10 yıl önce şahit olduğum olay:
2 komşu aile birbirlerine girer, hatta silah sesleri girer devreye, uzunca bir kavga olur. derken 30 dk sonra polisler gelir, hala ses kesilmemiştir, silah sesleri patlamaya devam etmektedir. bir polisin diğer polise "erken gelmişiz yaw" deyişinden sonrasını hatırlamıyorum.
dünyanın en özel yeteneklere sahip olan, en eğitimli polsileridir. hatta aldıkları özel eğitimlere örnek verecek olursak mesela olay yerine nasıl geç gidilir; tutanak tutma, hastaneye götürme, savcıyı arama v.b işlerden kurtulmak için suçlu ve mağdur nasıl barıştırılmaya uğraşılır gibi eğitimlerdir.

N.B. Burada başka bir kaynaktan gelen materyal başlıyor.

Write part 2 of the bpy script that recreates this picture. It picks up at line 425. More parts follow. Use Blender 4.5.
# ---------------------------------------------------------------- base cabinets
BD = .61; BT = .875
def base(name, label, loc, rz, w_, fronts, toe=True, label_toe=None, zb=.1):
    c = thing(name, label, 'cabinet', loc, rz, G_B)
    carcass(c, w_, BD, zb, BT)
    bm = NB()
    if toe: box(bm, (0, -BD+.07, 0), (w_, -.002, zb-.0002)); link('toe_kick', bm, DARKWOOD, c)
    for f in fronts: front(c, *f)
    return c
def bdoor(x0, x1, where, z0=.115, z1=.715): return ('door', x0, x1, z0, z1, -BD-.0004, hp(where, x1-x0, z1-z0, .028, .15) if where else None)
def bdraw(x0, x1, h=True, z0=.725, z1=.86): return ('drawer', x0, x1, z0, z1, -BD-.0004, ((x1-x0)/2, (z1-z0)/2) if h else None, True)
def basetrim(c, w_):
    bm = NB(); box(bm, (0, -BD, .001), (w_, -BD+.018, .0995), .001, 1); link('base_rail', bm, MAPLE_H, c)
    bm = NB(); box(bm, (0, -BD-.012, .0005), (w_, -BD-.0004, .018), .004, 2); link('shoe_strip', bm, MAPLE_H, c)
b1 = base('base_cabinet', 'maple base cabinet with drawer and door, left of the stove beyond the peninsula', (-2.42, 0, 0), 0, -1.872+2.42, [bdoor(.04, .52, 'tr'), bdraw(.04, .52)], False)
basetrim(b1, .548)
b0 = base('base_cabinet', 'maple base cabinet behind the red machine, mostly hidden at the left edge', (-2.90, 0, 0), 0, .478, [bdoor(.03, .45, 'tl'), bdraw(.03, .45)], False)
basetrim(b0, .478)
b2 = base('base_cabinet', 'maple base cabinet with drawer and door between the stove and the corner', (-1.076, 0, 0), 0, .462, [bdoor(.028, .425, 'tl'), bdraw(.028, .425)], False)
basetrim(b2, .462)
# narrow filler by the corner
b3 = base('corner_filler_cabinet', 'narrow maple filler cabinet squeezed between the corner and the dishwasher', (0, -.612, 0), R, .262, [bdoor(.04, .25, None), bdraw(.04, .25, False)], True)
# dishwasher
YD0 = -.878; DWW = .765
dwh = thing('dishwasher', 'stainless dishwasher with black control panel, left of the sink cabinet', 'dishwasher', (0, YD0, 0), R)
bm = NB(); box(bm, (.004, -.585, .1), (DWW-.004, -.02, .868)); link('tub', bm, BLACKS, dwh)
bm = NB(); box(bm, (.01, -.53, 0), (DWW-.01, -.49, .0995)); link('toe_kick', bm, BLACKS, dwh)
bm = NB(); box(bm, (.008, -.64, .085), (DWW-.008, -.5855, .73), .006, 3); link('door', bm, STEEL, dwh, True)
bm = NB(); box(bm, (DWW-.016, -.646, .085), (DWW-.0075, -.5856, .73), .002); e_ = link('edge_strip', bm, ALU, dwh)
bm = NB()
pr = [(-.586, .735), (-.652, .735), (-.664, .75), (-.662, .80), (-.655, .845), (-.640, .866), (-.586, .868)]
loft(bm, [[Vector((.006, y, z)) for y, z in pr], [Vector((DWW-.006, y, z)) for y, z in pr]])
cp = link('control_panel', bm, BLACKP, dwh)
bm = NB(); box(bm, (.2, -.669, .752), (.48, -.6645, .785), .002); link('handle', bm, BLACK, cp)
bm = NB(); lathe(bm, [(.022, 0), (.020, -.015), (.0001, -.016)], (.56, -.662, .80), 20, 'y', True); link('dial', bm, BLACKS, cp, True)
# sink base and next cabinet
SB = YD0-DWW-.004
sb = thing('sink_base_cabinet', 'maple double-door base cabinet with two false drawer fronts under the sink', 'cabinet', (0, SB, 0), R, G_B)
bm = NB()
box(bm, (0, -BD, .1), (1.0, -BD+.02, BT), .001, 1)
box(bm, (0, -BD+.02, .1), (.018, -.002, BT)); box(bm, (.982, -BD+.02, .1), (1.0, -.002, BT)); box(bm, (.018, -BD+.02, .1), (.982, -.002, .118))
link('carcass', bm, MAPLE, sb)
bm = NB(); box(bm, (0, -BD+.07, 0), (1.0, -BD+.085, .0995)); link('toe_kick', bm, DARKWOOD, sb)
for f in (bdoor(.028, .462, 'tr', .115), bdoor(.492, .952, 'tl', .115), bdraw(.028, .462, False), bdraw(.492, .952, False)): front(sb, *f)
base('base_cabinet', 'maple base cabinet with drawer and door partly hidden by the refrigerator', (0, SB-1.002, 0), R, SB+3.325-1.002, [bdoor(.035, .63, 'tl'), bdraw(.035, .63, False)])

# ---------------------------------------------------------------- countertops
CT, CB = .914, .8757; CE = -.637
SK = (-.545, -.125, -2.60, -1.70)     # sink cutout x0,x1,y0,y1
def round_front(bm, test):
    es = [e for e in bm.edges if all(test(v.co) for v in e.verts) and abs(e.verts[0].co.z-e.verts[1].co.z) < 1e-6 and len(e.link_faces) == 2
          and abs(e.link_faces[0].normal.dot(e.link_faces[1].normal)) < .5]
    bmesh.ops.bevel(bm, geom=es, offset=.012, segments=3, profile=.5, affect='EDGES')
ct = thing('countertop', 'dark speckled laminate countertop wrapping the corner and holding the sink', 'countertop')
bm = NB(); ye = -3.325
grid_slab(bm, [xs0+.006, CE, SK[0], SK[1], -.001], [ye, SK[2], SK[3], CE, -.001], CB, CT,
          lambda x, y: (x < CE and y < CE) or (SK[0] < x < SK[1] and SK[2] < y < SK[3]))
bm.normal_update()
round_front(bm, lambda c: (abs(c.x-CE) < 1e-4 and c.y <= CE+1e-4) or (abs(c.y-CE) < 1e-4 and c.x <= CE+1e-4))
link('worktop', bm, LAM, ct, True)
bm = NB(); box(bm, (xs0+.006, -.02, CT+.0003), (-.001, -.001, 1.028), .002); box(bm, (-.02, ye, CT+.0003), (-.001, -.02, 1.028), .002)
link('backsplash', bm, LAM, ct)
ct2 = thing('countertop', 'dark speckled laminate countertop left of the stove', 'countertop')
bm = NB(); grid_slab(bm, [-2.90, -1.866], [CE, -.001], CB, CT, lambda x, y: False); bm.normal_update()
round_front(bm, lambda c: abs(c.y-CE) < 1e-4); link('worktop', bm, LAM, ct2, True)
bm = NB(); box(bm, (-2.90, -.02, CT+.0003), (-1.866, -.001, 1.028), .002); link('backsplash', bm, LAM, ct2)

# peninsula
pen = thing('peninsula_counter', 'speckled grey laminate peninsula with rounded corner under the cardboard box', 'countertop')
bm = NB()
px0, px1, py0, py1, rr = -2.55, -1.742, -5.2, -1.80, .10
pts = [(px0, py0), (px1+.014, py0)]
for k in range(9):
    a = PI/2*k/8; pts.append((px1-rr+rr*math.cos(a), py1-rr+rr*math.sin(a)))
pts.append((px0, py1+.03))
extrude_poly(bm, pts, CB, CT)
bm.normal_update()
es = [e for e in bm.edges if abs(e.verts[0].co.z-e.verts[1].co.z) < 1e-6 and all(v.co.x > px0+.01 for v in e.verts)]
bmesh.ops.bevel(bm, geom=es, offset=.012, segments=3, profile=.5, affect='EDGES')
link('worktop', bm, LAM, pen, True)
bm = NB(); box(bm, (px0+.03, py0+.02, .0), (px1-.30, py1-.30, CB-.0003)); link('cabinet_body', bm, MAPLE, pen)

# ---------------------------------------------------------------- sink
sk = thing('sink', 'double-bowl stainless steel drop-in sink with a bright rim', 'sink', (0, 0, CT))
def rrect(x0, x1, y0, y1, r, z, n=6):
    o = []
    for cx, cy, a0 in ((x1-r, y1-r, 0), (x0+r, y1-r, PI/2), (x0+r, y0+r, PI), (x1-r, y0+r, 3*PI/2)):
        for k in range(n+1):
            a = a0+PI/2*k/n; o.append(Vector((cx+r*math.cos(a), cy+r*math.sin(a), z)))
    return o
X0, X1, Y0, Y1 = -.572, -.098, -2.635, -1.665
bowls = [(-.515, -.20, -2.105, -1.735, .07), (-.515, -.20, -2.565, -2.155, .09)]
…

ingiltere, yunanistan, hollanda vs. vs. hiçbir farkı yoktur. aslında eleştiren insanlara sormak lazım zor kullanmadan otorite olurmu? ayrıca kendince suçlu olan biri yakalandığında " sikinden tutup asmak lazım " gibi yorum yapan bir milletin polisinide çok yumuşak beklemek komediden ibarettir. sonuçta devlet polisin eline jopu ve silahı süs olsun diye vermiyor.
çalışanlarının %80'i üniversite mezunu olan ve artık eskisi gibi olmayan kolluk kuvveti teşkilatıdır. üç beş çürük elma yüzünden sürekli kötülenen ve hak ettiği değeri hiç alamayan teşkilattır. aynı zamanda öğretmenden fazla maaş alması normaldir çünkü ülkemiz de 18 saat çalışan ve soğukta nöbet tutan öğretmen hiç yoktur. ayrıca türk polisi 4 gün aralıksız görev başında kalsa bile hiç mesai ücreti alamaz... son olarak,hakkında şiddet ve silah kullanımından bahsedenlerin amerika ya da avrupadaki polislere bakmaları gereken teşkilattır.
1970 lerin "yoğurtlu baklaları" ile aynı olanlardır.şimdiki gençlik yoğurtlu baklayı da bilmez.
yoğurtlu bakla:
-elbiseleri yeşil kaskları beyaz olan polis türleridir.